> [Request] Report each line of the data that has "parts" somewhere in it.

··········

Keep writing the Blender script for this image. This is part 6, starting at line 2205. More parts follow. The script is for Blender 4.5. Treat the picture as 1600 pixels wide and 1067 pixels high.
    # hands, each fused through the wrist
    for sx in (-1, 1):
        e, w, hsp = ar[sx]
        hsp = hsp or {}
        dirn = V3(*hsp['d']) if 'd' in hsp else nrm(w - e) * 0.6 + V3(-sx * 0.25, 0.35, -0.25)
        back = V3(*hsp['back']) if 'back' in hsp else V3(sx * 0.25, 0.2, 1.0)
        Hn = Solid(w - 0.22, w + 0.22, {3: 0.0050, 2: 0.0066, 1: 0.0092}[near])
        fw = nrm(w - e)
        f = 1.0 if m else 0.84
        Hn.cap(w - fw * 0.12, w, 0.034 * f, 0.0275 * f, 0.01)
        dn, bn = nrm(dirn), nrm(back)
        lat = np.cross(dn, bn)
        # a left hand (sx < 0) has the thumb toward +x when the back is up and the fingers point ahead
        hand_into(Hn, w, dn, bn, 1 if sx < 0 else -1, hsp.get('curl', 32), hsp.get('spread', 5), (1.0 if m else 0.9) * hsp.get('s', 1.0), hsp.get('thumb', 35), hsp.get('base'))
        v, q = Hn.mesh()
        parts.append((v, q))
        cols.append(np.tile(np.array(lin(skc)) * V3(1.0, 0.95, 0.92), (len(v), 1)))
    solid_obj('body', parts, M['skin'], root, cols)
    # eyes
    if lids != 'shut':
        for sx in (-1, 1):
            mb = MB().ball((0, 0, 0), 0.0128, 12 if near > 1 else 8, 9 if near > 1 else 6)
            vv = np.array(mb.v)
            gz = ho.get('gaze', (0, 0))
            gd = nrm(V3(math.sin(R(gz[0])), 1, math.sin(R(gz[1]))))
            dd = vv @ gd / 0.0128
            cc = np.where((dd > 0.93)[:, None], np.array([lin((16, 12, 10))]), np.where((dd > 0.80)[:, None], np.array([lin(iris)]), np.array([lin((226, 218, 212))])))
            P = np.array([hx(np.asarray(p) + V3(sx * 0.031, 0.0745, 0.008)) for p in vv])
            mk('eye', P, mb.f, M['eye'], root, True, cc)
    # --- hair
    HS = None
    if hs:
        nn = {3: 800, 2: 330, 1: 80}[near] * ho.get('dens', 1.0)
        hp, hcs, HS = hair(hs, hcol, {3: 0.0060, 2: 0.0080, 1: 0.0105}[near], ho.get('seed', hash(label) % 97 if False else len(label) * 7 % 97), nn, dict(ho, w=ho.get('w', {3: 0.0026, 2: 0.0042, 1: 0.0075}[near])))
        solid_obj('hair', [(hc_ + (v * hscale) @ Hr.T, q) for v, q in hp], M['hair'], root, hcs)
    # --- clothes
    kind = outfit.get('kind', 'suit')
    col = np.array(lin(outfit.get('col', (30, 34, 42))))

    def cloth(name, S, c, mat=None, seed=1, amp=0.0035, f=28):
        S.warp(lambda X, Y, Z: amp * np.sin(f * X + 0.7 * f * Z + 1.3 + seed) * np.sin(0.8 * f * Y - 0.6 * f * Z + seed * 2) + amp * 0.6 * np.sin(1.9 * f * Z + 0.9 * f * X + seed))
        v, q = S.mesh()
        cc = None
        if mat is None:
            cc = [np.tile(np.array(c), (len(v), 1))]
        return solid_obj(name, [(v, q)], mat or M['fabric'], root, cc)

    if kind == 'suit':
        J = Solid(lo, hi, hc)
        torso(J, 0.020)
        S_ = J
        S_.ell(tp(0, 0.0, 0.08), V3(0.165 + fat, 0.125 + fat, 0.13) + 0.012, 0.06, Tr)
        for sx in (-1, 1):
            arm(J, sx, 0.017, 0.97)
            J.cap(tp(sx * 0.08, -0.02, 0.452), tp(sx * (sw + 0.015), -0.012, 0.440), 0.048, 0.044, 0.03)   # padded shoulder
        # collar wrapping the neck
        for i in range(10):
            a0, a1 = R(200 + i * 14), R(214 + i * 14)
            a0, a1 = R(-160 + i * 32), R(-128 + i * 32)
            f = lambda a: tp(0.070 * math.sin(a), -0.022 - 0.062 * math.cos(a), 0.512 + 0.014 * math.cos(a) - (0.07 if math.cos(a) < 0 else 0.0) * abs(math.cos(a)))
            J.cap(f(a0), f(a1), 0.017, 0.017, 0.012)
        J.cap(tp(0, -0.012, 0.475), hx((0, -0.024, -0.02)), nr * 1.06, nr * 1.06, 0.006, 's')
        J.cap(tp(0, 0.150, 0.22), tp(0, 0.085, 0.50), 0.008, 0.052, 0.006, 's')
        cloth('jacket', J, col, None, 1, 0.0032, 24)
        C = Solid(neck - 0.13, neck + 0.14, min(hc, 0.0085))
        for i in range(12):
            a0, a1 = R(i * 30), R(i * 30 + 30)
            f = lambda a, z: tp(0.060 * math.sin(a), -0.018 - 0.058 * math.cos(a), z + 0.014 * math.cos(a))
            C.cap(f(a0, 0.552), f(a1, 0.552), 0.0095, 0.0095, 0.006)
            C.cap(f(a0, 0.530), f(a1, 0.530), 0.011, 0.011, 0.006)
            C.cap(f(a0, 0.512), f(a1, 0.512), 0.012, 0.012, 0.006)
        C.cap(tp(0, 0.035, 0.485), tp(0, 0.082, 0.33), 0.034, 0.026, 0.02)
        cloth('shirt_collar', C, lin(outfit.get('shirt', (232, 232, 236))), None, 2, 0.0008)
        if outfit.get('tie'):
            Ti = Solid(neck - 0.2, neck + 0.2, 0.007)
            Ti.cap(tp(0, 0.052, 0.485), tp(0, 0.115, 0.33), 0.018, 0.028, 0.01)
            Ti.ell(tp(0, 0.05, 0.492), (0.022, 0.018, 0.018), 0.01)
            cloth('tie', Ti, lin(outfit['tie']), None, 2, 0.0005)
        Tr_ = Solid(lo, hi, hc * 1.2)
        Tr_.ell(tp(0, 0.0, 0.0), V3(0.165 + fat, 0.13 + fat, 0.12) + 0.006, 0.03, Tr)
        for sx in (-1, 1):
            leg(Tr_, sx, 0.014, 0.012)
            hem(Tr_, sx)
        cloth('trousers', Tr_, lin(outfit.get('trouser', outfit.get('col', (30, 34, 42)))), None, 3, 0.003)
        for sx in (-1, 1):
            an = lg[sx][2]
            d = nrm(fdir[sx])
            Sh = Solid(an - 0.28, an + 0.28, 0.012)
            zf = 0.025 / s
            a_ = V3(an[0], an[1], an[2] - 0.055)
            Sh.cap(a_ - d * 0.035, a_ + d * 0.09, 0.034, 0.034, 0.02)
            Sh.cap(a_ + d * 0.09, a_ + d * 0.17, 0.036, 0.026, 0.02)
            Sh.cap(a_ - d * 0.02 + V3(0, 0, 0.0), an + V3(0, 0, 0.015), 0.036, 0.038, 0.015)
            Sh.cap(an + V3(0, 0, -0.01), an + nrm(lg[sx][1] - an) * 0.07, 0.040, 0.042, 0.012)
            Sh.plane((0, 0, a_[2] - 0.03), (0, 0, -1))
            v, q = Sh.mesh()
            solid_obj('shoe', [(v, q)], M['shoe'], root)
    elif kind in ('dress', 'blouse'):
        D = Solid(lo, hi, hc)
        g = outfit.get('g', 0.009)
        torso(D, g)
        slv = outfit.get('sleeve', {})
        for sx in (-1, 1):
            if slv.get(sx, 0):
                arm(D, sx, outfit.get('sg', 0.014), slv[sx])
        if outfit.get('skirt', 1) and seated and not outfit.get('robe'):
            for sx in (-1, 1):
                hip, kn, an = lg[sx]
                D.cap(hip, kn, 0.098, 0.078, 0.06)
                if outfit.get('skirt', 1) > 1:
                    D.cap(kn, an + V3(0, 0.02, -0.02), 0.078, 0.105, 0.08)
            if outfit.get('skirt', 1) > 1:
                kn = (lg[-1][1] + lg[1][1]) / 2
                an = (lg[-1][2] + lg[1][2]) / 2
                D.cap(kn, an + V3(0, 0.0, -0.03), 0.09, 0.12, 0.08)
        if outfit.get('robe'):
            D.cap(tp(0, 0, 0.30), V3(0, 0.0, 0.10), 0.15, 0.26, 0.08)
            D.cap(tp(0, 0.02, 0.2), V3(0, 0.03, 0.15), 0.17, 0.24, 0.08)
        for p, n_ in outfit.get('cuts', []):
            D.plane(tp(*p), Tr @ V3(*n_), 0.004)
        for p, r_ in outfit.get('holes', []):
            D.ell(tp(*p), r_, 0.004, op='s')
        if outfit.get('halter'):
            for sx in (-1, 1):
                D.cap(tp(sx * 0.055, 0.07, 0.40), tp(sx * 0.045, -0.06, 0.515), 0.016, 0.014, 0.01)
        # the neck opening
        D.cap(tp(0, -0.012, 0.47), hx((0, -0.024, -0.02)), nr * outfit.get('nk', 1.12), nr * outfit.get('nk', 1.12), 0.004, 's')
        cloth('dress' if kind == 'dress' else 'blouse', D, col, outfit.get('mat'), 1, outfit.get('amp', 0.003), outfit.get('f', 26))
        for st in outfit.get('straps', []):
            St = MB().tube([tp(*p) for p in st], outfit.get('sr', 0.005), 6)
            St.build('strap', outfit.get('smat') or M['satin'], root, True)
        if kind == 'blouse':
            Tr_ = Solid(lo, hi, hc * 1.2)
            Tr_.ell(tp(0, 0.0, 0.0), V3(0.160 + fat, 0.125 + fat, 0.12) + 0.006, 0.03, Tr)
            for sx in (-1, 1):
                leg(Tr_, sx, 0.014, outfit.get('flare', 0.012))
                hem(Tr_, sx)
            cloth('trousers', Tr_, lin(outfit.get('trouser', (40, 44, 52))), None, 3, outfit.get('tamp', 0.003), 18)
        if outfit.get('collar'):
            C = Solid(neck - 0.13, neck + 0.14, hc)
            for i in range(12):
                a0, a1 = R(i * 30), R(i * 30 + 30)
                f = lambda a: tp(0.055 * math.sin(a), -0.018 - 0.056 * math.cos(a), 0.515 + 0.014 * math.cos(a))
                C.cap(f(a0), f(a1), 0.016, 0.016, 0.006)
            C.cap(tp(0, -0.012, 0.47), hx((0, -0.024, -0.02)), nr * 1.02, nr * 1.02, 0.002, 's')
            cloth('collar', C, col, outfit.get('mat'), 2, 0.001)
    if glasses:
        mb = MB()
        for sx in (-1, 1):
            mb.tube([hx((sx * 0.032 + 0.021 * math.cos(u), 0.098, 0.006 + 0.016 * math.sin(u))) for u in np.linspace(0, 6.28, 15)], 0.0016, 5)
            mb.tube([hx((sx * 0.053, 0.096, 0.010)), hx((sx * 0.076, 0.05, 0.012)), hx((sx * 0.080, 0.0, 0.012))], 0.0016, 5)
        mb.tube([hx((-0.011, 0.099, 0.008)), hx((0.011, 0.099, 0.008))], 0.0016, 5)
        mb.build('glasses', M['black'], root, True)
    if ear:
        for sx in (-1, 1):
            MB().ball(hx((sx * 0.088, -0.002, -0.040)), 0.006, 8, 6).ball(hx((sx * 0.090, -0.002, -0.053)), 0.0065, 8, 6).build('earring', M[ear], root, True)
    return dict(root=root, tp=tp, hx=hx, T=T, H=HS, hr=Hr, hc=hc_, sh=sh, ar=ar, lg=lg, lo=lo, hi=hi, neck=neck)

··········

> [Reply to the exercise]
Keep writing the Blender script for this image. This is part 6, starting at line 2205. More parts follow. The script is for Blender 4.5. Treat the picture as 1600 pixels wide and 1067 pixels high.
        parts.append((v, q))
    solid_obj('body', parts, M['skin'], root, cols)